Читаем Осколки памяти полностью

Присели они возле тетеньки с трехлитровой буты­лью молока, мальчонка поет - женщины плачут, слезы вытирают, А тут эшелон подошел, торгующий люд побе­жал к покупателю, и хозяйка молочной бутыли пацанов отогнала - не мешайте. Тогда Ванька достал рогатку - он ведь был настоящий парень, - зарядил ее и мастерски, уверенно стрельнул в эту бутылку. Вдребезги раско­лотил, дескать, вас же для ребенка просили, а вы не дали.

Вот вся сцена, больше ничего не было. Но либо от факта звучания песни Высоцкого, который тогда под за­претом был, либо оттого, что мальчик совершает нехоро­ший, на взгляд редактрис, поступок (мне причин не объяс­няли), этот эпизод заставили из картины вынуть. Иначе картину не принимали.

В Москве, в редактуре Госкино СССР с нами раз­говаривали очень определенно: "Значит, так. Поезжай­те домой в Минск, вырежьте эту сцену и вырезанную часть привезите, тогда будем дальше вести разговор". Не доверяли. Привозил. Помню, главная редакторша посмотрела три минуты, и все - что хотела, она полу­чила.

А из картины вырван кусок сердца.


Сердце ёкнуть должно!

Монтировала картину Людмила Зиновьевна Печиева, постоянный монтажер нашего великого режиссера Всеволода Илларионовича Пудовкина.

После "Иду искать" я понял, что монтажу надо бы поучиться еще, и тогда, уже по собственной инициативе, я пригласил Людмилу Зиновьевну - совершенно очаро­вательную и легкую в общении женщину.

- Людмила Зиновьевна, скажите, как монтировал Пудовкин? - спрашивал я ее.

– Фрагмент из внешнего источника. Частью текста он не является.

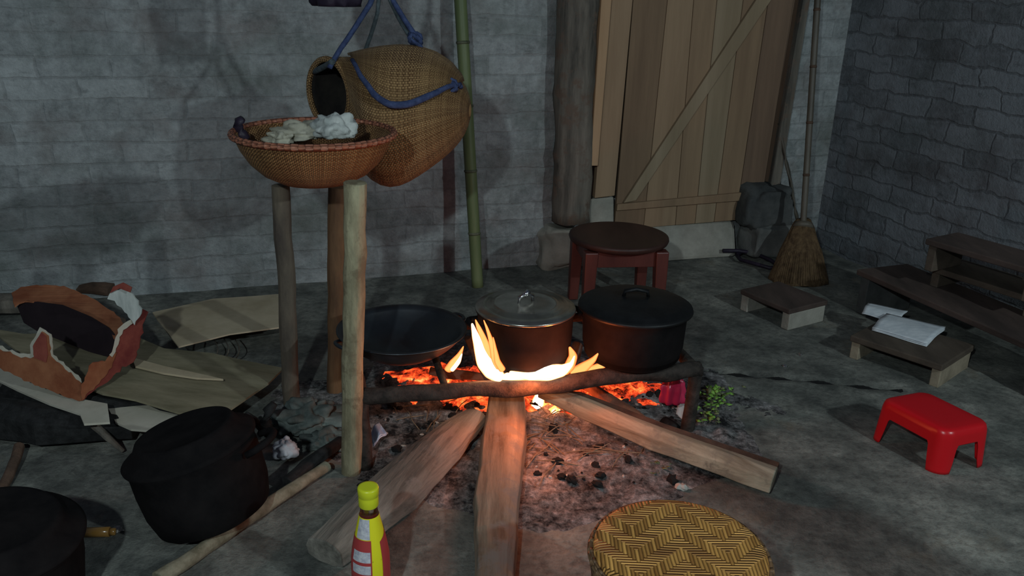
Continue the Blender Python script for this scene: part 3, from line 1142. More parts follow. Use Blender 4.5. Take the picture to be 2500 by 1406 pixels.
def rock(name, c, s, mat, seed, label=None, cat='stone', kind=None, n=18, amp=.25, sq=.5):
    g = G()
    rings = []
    ax = [wd, -wn, UP]
    for i in range(n + 1):
        th = math.pi * i / n
        rp = []
        for j in range(2 * n):
            ph = math.pi * j / n
            d = Vector((math.sin(th) * math.cos(ph), math.sin(th) * math.sin(ph), math.cos(th)))
            e = Vector([math.copysign(abs(x) ** sq, x) for x in d])
            k = 1 + amp * noise.noise(d * 1.7 + Vector((seed, 0, 0))) + amp * .3 * noise.noise(d * 6 + Vector((seed, 0, 0)))
            rp.append(Vector(c) + (ax[0] * e.x * s[0] + ax[1] * e.y * s[1] + ax[2] * e.z * s[2]) * k)
        rings.append(rp)
    g.loft(rings, caps=(False, False))
    return g.build(name, mat, label=label, cat=cat if not kind else None, kind=kind)


def wbase_pt(px, off):
    p = PW(px, 640, off)
    return Vector((p.x, p.y, 0))


p = FL(1372, 648)
rock('foundation_stone', Vector((p.x - .01, p.y + .03, .085)), (.118, .11, .096), M['stone'], 1.3, 'large pale rounded stone at the foot of the grey log post')
g = G()
a, b = FL(1420, 655), FL(1800, 628)
a = Vector((a.x, a.y, 0)); b = Vector((b.x, b.y, 0))
back = -wn * .35
hh = PW(1690, 556, .0).z
g.hexa([a, b, b + back, a + back], [a + UP * .16 + wn * -.05, b + UP * .16 + wn * -.05, b + back + UP * .16, a + back + UP * .16])
g.build('trim_6', M['stone'], kind='structure', bevel=.02)
plank('trim_7', [(1430, 486), (1500, 480), (1500, 560), (1430, 566)], .06, .2, M['stone'], kind='structure', bevel=.01)
ds = PW(1862, 506, .09)
rock('stone_block', ds, (.115, .09, .10), M['darkstone'], 4.4, 'dark squarish stone block set low beside the right side of the door')
rock('stone_block', wbase_pt(1870, .12) + UP * .085, (.12, .08, .085), M['midstone'], 7.4, 'greyish base stone under the dark block, left of the broom')

# broom -------------------------------------------------------------------
bh = FL(1950, 686)
btop = PY(1962, 535, bh.y + .13)
rootB = thing('broom', bh, 'straw broom standing upside in the corner with a long jointed bamboo handle', 'broom')
rootB['label'] = 'straw broom with long jointed bamboo handle standing in the room corner'
g = G()
rings = []
for i in range(15):
    t_ = i / 14
    c0 = lerp(bh + UP * .002, btop, t_)
    rr = (.098 * (1 - t_) ** .8 + .028)
    rings.append([c0 + Vector((rr * math.cos(a) * (1 + .05 * math.sin(9 * a)), rr * .62 * math.sin(a), .004 * math.sin(13 * a + i))) for a in [2 * math.pi * k / 40 for k in range(40)]])
g.loft(rings)
for k in range(70):
    a = 2 * math.pi * k / 70
    p0 = bh + Vector((.122 * math.cos(a), .078 * math.sin(a), .004 + random.random() * .01))
    p1 = btop + Vector((.03 * math.cos(a), .018 * math.sin(a), -.02))
    mid = lerp(p0, p1, .5) + Vector((.012 * math.cos(a), .008 * math.sin(a), 0))
    g.tube([p0, mid, p1], [.0022, .003, .003], 5)
g.build('straw_head', M['straw'], rootB)
g = G()
g.tube([lerp(bh, btop, .86) + UP * .0, lerp(bh, btop, .94)], [.046, .038], 16)
g.build('binding', M['handle'], rootB)
ht = PY(1996, 0, bh.y + .30)
bamboo(lerp(bh, btop, .8), btop + (ht - btop) * 1.15, .0135, .0135, [.22, .42, .63, .84], 'x', '', M['handle'], M['bark'], rootB)
g = G()
sb = FL(1925, 640) + UP * .0
g.tube(path(PW(1948, 540, .12), PW(1902, 300, .03), 10, .01, 9), .008, 8, jit=.001)
g.build('thin_stick', M['handle'], label='thin stick leaning between the door and the broom handle', cat='stick')
# dark strap loop
g = G()
pp = [(1765, 600, .11), (1800, 600, .10), (1840, 605, .09), (1880, 622, .06), (1905, 640, .03), (1880, 642, .03), (1845, 632, .03), (1808, 622, .03), (1798, 610, .05), (1812, 602, .08)]
g.tube([FL(x, y + 12, z * .3 + .01) for x, y, z in pp], .009, 8, jit=.002)
g.build('strap', M['darkbag'], label='black looped strap lying by the wall left of the broom', cat='strap')

# ---------------------------------------------------------------- round wooden stool
ZS = .30
sc_ = FL(1511, 572, ZS)
rootS = thing('wooden_stool', (sc_.x, sc_.y, 0), 'round dark red wooden stool behind the pots, before the door', 'stool')
s0 = Vector((sc_.x, sc_.y, 0))
rs = 122 * (sc_ - cC).dot(cF) / FP
g = G()
g.lathe([(0, ZS - .028), (rs - .02, ZS - .028), (rs - .004, ZS - .020), (rs, ZS - .010), (rs - .002, ZS - .002), (rs - .010, ZS), (rs - .014, ZS - .001), (0, ZS - .001)], s0, 72)
g.build('seat', M['redtop'], rootS)
ang = math.radians(8)
ex, ey = Vector((math.cos(ang), math.sin(ang), 0)), Vector((-math.sin(ang), math.cos(ang), 0))
hw = rs * .70
for sx in (-1, 1):
    for sy in (-1, 1):
        g = G()
        top = s0 + ex * sx * hw + ey * sy * hw * .9 + UP * (ZS - .028)
        bt_ = s0 + ex * sx * hw * 1.04 + ey * sy * hw * .96
        wdt = .024
        g.hexa([bt_ + ex * a * .018 + ey * b * .018 for a, b in ((-1, -1), (1, -1), (1, 1), (-1, 1))], [top + ex * a * wdt + ey * b * wdt for a, b in ((-1, -1), (1, -1), (1, 1), (-1, 1))])
        g.build('leg', M['redwood'], rootS, bevel=.004)
for k, (u, v_, s_) in enumerate(((ex, ey, -1), (ex, ey, 1), (ey, ex, -1), (ey, ex, 1))):
    g = G()
    m_ = hw * .9 if k < 2 else hw
    g.box(s0 + v_ * s_ * m_ + UP * (ZS - .028 - .03), u * hw * 1.9, v_ * .016, UP * .06)
    g.build('apron', M['redwood'], rootS, bevel=.002)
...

- Я ж была молодая, тоже спрашивала: "Как? Поче­му вот тут резать надо, а вот тут нет?" Он говорил: "Да отстань! Откуда я знаю? Сердце тут у меня ёкнуло".

И я понял, что монтаж - это штука сердечная, в нем важны не сантиметры, не миллиметры - сердце ёкнуть должно.

Вот так и сложилась картина. А две великие женщины - Людмила Зиновьевна Печиева и Ева Михайловна Ладыжинская, монтировавшая "Иду искать", - обучали своему искусству наших девочек, молодых монтажеров и ассистенток, которые просто прилипали к ним.

Для меня это тоже было полезно: глядя на этих ве­ликих мастеров, я понимал, как создается пауза, как рождается движение. Это то, что передается из рук в руки. В кинематографе многие профессии передаются из рук в руки, чего, к сожалению, сейчас на студии не делается, а тогдашние девочки сегодня уже на пенсии.


Венеция

Выход "Ивана Макаровича" как раз подоспел к зональ­ному фестивалю республик Прибалтики, Молдавии и Бе­лоруссии, куда все студии должны были представить свои картины, в том числе по одной детской. И вот "Ивана Мака­ровича", от отчаяния, пустили, а он возьми да и получи там Первую премию. Я вдруг стал лауреатом фестиваля, и это после того, как была задвинута "Иду искать".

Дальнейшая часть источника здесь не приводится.